G727 is pleased to present “Featuring the Lightz and Soundz of…” an interactive participatory exhibition celebrating the first 30 years of DJ culture rooted in East Los Angeles.

This exhibition will develop over the course of nine weeks and invites the public to contribute their party flyers, images, anecdotes, and spinning skills to an ongoing series of events and remembrances, while developing a living archive that can serve as the basis for historical research of the genre’s contribution to the Southern California cultural landscape.

Working in collaboration with Power Tools (a weekly DJ mixshow program on Los Angeles’ Power 106 FM), which have chronicled the nuances of the DJ scene and continue to keep it alive in underground settings, “Featuring the Lightz and Soundz of…” will function as a staging ground for the search of the intimate and personal experiences that have contributed to the formation of distinct alternative dance movements, honoring the complexities of its chronology, geography, and surrounding social context.

G727 welcomes testimonies, photos, flyers and mixes (cassette, CD or MP3) to help build the narrative about the variety of spaces and happenings that make up the first 30 years of East L.A. DJ culture.
This exhibition provides a collaborative contextual framework for participants, past and present, to become active producers in the documentary process of their own cultural histories.


Adrian Rivas
213 627 9563

About G727:

G727 seeks to generate dialogues on artistic representations and
interpretations of the urban landscape. The building blocks of a city
comprise more than simply buildings, streets, and sidewalks. They equally encompass personal experience, collective memory and narratives. These are the less tangible, but no less integral elements that transform mere infrastructure into place. Through photography, painting, writing and video installations, artists open our eyes to these elements and heighten our awareness of what makes a place a place. G727 welcomes these artists to its space to help us all better understand the complex nature of cities and
the urban condition.

58 thoughts on “30 years of DJ Culture from East Los Angeles

  1. Aztek Nation Change the partycene in an infamous way when they started adding crew guests and envites and promoters on flyers. Atek Nation had a later start than Kaos-madness-rebels-Network 23-saints and needed crowds to compete in the east l.a. party scene so they started adding crews. If you were in the scene and knew someone from the crew most likely your crew was on the next flyer and were given several flyers for them to promote. If you ever went to one of the jam packed parties half of the people got in for free that was the cost of fame for the East L.A. Aztek Nation Crews like— Above All B%!!-Outrage-insatiables-latin pride-Naughty Boys-ho patrol-suspects-madd circle-were sure party shows

  2. Thanks for adding your voice to this, much appreciated.
    Just wanted to clarify for you that party fliers, since the earliest ones we collected to 1979, have always had invites for other crews in the area and to high schools, car and truck clubs.
    Only crews on the inside of the flier, we use to fold them, were expected to promote by handing out fliers. We wouldn’t let half of any promoting crew come in for free. Just the main heads one-four at most everyone else claiming to be in the crew had to pay half or some other negotiated price.
    Female promoters who would promote and get there early would often be let in free entirely. We wanted the place with more women than men early, so that any men coming by would see there were women there already in large numbers and would then pay to get in.
    Crews listed in special invites, that were on the back of the flier near the map and info lines, were not expected to promote and they had to pay at the door.

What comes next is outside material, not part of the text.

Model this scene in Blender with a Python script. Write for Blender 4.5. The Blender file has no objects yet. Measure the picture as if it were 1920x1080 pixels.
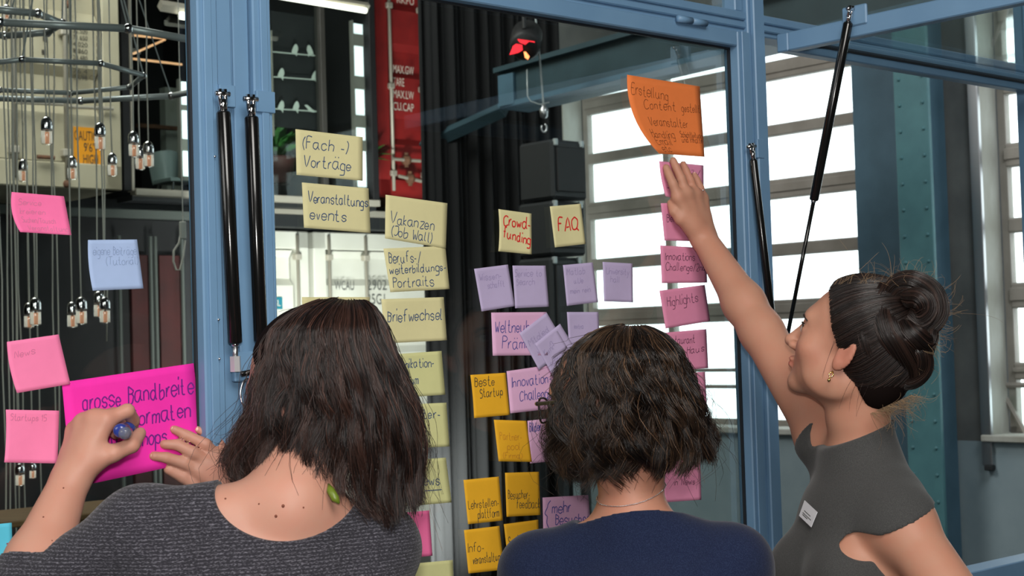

  3. Adrian, there is a BACKTODISCO.COM , i think they also collaborated to your project from what I was told and that they have revived all that scene. Just about every DJ from then has paid a visit there including the Marco Time guy that i think was part of them too at one time. They have the largest database of information and pictures from those times. Check them out, maybe they can help you if they havent yet.


  4. Fun days in Boyle heights the putasos at Tommy’s on Esperanza and Whittier bl or 24hrs on soto and Whittier bl cruising around garfield HS and whittier Bl (the bully)looking for trouble & hynas wish we can do it all over again Roosevelt H.S was the business all you fools we got into it with know whats up I know you agree it was fun ! We were the REAL BAD BOYZ THE MUTHA FUCKEN ENGLAND BOYZ from the ESTARADA COURTS PROJECTS ! it was all fun and games that was our shit blasting putasos busting all nighters smashing on the hynas from the irresistibles. I see some dudes we tripped on back in the days with their families and they show respect fuck it that was the name and the game back then. Now it’s all about showing love we made it through all that crazy life wouldn’t trade it for nothing Project kid from the start project kid to the heart!

  5. Waz up everybody just thought I check in ELA wild ones chunky wish shit didn’t get bad like it did shootings stabbings etc 90 91 92 93 best years of the ELA party scene

  6. Aye, we were the baddest mo fos out there back v in tha days, Puro pinchi og ELA UNDERTAKERS! Lol naw but it was a blast in the past, DJ Toro, Karloz V. Dj. Mr Jdee, Dr.Destruction , Dj Julio.n more. . Good times throwing Ditch parties n Fox 11 news doin their documentary on us party crews.. good times..

  7. Frankie Casanova here…Bring you the High Energy show live every Saturday night from DQ’s Downtown…Where the boys meet and the girls go wild !!!

    Many great memories from the past. Lots of fliers, little digital documentation exists of DQ’s.